Schedule three touchpoints for every case: a 2–3 week follow-up, a bereavement resources email, and a first anniversary acknowledgment. Automate the prompt, personalise the message.

The Referral You Can't Buy

Come back to our scenario one more time. A year has passed. The daughter — Sarah — is at work when a colleague mentions that her husband has died. The colleague is distraught, overwhelmed, and doesn't know where to start. She asks: "Can you recommend a funeral director?"

Sarah doesn't hesitate. She gives the name of the director who looked after her father's funeral. But here's what's worth understanding: she's not recommending based on the funeral alone. She's recommending because of the email that arrived two weeks later answering her unasked questions. Because of the help with the extra death certificate. Because of the anniversary card that made her cry in the kitchen on a Tuesday morning — in the good way.

That referral — a warm, personal, specific recommendation from someone who's been through it — is the highest-value form of marketing a funeral home can receive. Research consistently shows that personal recommendations and online reviews carry more weight than any advertising spend.
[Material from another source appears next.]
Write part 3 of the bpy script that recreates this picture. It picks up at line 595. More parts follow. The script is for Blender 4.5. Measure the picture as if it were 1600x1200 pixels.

You cannot buy that kind of trust. You can only earn it.

And more often than not, it's earned not by the funeral itself — but by what happens after.

Aftercare isn't an add-on to good funeral service. It's the part that families remember longest, talk about most, and use to decide whether they'd recommend you. Every family you serve walks out of your care carrying an unfinished impression. What you do in the weeks and months that follow determines what that impression becomes.